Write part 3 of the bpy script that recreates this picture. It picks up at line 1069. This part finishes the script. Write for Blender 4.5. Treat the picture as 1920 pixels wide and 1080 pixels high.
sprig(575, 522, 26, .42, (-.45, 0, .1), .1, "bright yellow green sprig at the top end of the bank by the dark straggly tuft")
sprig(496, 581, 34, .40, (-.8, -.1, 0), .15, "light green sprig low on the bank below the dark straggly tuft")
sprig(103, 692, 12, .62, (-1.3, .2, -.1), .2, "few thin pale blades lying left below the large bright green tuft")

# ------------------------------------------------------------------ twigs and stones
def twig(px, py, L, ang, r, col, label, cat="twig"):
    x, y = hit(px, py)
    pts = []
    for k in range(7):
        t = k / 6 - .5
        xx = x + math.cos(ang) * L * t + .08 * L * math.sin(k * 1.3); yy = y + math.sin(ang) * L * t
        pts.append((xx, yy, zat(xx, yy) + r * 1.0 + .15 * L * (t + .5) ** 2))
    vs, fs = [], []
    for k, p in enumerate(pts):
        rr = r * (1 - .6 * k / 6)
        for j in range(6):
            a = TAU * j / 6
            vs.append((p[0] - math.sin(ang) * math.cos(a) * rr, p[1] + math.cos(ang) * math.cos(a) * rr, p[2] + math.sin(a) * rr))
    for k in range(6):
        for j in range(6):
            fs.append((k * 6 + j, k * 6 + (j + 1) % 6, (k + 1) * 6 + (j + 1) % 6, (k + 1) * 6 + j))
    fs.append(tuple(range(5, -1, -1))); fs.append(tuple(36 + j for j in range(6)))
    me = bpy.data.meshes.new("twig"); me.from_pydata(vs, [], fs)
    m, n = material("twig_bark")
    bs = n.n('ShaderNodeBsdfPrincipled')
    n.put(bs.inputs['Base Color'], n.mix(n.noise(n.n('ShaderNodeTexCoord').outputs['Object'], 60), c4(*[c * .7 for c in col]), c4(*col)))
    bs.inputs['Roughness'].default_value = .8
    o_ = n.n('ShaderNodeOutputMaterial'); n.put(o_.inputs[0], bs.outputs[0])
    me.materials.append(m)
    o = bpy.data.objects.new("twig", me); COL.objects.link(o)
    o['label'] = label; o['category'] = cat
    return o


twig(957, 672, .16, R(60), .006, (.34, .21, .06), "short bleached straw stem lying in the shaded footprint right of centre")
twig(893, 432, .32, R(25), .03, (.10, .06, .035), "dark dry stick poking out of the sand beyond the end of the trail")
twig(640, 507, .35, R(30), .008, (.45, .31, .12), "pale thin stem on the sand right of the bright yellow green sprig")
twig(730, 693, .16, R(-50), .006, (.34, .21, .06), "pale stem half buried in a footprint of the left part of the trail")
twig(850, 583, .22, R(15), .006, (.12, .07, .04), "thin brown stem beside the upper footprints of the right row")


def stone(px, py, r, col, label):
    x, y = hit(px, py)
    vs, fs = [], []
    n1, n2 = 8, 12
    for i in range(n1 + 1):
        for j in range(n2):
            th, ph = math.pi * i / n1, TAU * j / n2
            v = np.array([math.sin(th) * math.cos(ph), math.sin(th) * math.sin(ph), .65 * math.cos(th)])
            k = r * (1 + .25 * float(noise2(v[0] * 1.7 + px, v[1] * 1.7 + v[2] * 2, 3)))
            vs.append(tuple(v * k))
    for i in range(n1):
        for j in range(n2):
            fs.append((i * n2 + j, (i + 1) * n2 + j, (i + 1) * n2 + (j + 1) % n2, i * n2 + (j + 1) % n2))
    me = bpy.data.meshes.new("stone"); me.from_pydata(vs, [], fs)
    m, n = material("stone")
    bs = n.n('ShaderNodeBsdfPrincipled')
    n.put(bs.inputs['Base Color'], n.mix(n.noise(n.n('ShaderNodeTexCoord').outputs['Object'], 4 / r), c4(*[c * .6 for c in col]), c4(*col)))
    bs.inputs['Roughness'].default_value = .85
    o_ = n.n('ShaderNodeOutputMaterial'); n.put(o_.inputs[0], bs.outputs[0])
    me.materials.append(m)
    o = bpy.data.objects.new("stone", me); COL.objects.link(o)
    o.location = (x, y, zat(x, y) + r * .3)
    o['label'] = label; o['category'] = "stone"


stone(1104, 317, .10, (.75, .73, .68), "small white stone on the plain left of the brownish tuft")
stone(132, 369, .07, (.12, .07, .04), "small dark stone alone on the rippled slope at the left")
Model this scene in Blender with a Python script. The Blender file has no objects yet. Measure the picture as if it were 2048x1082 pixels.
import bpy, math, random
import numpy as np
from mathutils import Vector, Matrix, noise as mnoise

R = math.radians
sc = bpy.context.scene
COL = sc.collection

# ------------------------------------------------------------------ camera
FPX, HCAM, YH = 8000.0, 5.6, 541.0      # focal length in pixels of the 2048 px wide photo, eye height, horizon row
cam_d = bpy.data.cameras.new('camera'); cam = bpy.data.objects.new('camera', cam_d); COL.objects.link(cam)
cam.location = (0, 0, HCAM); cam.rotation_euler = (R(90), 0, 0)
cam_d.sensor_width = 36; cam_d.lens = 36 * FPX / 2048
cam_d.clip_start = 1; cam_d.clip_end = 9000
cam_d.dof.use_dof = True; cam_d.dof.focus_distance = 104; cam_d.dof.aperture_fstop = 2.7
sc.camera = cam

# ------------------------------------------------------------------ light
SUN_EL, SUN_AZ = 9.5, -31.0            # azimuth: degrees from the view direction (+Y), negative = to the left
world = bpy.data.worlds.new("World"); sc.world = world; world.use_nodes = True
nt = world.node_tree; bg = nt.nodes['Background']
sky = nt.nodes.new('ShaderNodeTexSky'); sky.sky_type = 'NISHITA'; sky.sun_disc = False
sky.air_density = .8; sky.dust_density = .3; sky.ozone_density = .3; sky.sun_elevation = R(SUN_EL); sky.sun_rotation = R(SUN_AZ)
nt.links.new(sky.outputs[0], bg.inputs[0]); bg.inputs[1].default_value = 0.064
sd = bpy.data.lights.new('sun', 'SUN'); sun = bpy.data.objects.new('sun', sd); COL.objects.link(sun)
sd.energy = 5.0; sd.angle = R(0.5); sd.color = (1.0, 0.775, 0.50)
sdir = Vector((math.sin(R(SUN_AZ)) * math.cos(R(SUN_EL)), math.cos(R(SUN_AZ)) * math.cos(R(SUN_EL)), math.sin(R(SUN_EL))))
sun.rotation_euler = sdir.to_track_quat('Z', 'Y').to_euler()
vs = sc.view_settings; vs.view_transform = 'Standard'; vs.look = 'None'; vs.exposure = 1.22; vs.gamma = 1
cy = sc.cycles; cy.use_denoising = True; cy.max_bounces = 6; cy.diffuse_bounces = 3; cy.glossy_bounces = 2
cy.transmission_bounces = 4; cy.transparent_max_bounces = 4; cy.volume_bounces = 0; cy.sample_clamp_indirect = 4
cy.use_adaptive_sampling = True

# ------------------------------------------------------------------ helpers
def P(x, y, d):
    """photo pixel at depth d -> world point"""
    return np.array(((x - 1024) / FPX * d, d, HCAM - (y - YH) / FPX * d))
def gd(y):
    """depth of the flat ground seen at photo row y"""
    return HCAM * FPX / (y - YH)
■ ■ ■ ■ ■
Aim
Starting at the first line of the listing, retype every line up to and including the one with "thin pale blades".

Output for this exercise
Write part 3 of the bpy script that recreates this picture. It picks up at line 1069. This part finishes the script. Write for Blender 4.5. Treat the picture as 1920 pixels wide and 1080 pixels high.
sprig(575, 522, 26, .42, (-.45, 0, .1), .1, "bright yellow green sprig at the top end of the bank by the dark straggly tuft")
sprig(496, 581, 34, .40, (-.8, -.1, 0), .15, "light green sprig low on the bank below the dark straggly tuft")
sprig(103, 692, 12, .62, (-1.3, .2, -.1), .2, "few thin pale blades lying left below the large bright green tuft")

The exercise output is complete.